Whereas in the past these firms have all too easily been allowed to cement their dominant position by acquiring potential rivals, that will be extremely difficult, if not impossible, in future.
Competition authorities are not the only ones turning up the heat on Big Tech; tax authorities are too. For years, US tech giants have been paying very little tax, despite eye-watering market valuations and growth rates. This partially reflects the kind of creative tax practices employed by virtually all multinational companies.
Tax authorities are turning up the heat on Big Tech
But it is also the by-product of an outdated international tax system that pre-dates the globalisation and digital eras. The nature of their businesses makes it almost impossible to identify where economic activity took place, enabling profits to be shifted to popular tax havens such as Bermuda, Ireland, Luxembourg and the Netherlands.
“These tech companies have made quite a few political enemies by playing quite fast and loose with the rules,” says Cordwell.
G7 Finance ministers on June 5 struck a landmark agreement to impose a 15 per cent minimum corporate tax rate in an effort to limit tax avoidance by multinationals. It is unclear the deal will significantly dent Big Tech’s profitability.
Some companies are facing calls for greater regulatory oversight for another reason: mounting concern over the malign influence of the internet in general, and social media in particular.
Both Zuckerberg and Twitter chief Jack Dorsey have themselves called for more regulation of harmful online content, arguing it is not for companies like theirs to decide what counts as legitimate free speech.
With authorities threatening the biggest intervention in a generation, one might have expected investors to be concerned. Instead, the near vertical rally in share prices shows little sign of abating.
However, some observers caution against reading too much into what share prices currently imply in terms of the threat of regulatory intervention.

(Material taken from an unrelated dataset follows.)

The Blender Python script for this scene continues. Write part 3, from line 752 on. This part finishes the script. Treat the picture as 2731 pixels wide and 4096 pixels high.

“The speed at which dollars are shifting from offline to online is accelerating. The market is asking itself: Do I really want to imagine some hypothetical antitrust dragon in five years’ time and miss out on this opportunity? Not really,” Parkinson says.
"The 2022 forecast earnings for Facebook suggest the shares are being impacted to some degree"
James Cordwell, Technology analyst at Atlantic Equities
Moreover, as Cordwell argues, while there may be complacency, it would be wrong to take recent share price gains to mean the market is entirely unconcerned about the threat of regulatory intervention.
As for Alphabet, it is far from clear regulatory intervention would be a bad thing for its share price anyway.
“There’s a widespread feeling Google is worth more on a sum-of-the-parts basis than as an integrated business. Because it was so content with Google Search being so hyper profitable, it hasn’t monetised businesses like YouTube nearly as well as it should have,” Parkinson says.
Cordwell, who largely agrees, says Amazon is the one company where the market could be underestimating the threat of action. “These appointees to the Biden administration mean antitrust could start to come onto the agenda in a way that isn't currently envisaged,” he says.
Many believe the complexity of their businesses has allowed Big Tech companies to exploit wiggle room, undermine the spirit of the rulebooks and run rings around regulators, famously illustrated by a memorable altercation when Zuckerberg appeared before Congress in 2018.
Few dispute the need for at least some level of competition in healthy economies
Asked by 84-year-old Senator Orrin Hatch how Facebook sustained a business model “in which users don’t pay for your service”, Zuckerberg responded: “Senator, we run ads”, before breaking into a smirk.6
Since few dispute the need for at least some level of competition in healthy economies the days of Big Tech getting as easy ride as Zuckerberg did in 2018 look to be over. But just how much their influence and dominance can be reined in remains to be seen.